Apr 7, 2009 by Marissa Berger

The goal of the landing page is to move the visitor to take the primary desired action. Whether that action be signing up for a newsletter, purchasing a product, completing a survey—it needs to be a business decision driven by an online business strategy.

Business goals will differ from website to website, and landing pages will vary accordingly.

If your business goal is to:

1. Capture leads. Your landing page would contain a form that captures information from potential customers qualified by showing interest in your offer (free newsletter, free white paper, free tips via email, etc.). The desired action is to click on the “submit” button.

2. Sell online. Your landing page would contain all of the specific information a visitor would need to have to make a purchasing decision. The desired action is to click on the “add to cart” button.

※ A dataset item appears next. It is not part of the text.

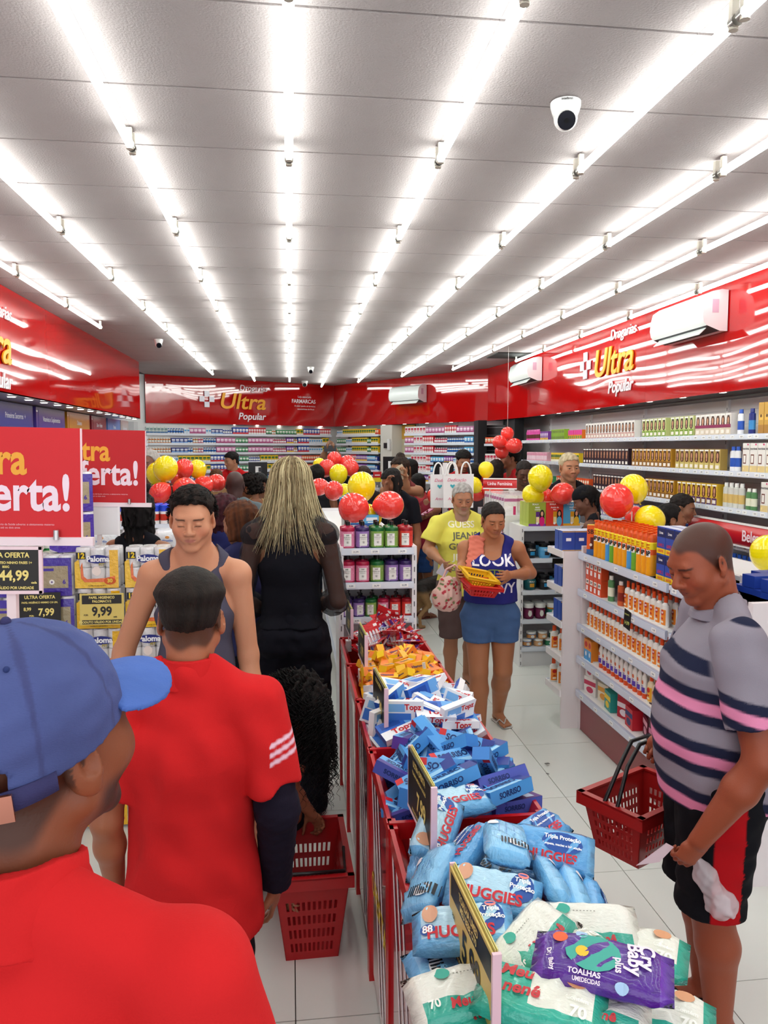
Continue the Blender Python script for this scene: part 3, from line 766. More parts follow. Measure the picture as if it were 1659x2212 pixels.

3. Branding/Marketing. Your landing page would engage and even entertain visitors possibly through a video. The desired action is to click on a “tell a friend” link.

These are just some samples; your landing pages may have different goals and desired actions. The point is that you have to define the business goal first in order to know what the desired action should be and the type of information a visitor will need to be moved to make that action.

Once you have defined the goal and specified the desired action, you want to make sure you measure the success of your landing page. What you want to measure is the conversion rate. What percentage of the visitors that came to the landing page actually clicked on the desired action link or button?

You may even want to try developing more than one landing page for the same product or service. You can use these multiple pages to track and measure what makes visitors respond the most. You want to vary just one variable in each so you know exactly what’s triggering this difference in response.

There are 3 components to this tracking. First, you need to give your landing page a unique URL so you can track its unique traffic (via Google Analytics, for example). Second, you need to track the actual clicks to the call to action. Finally, you want to follow who actually became a customer.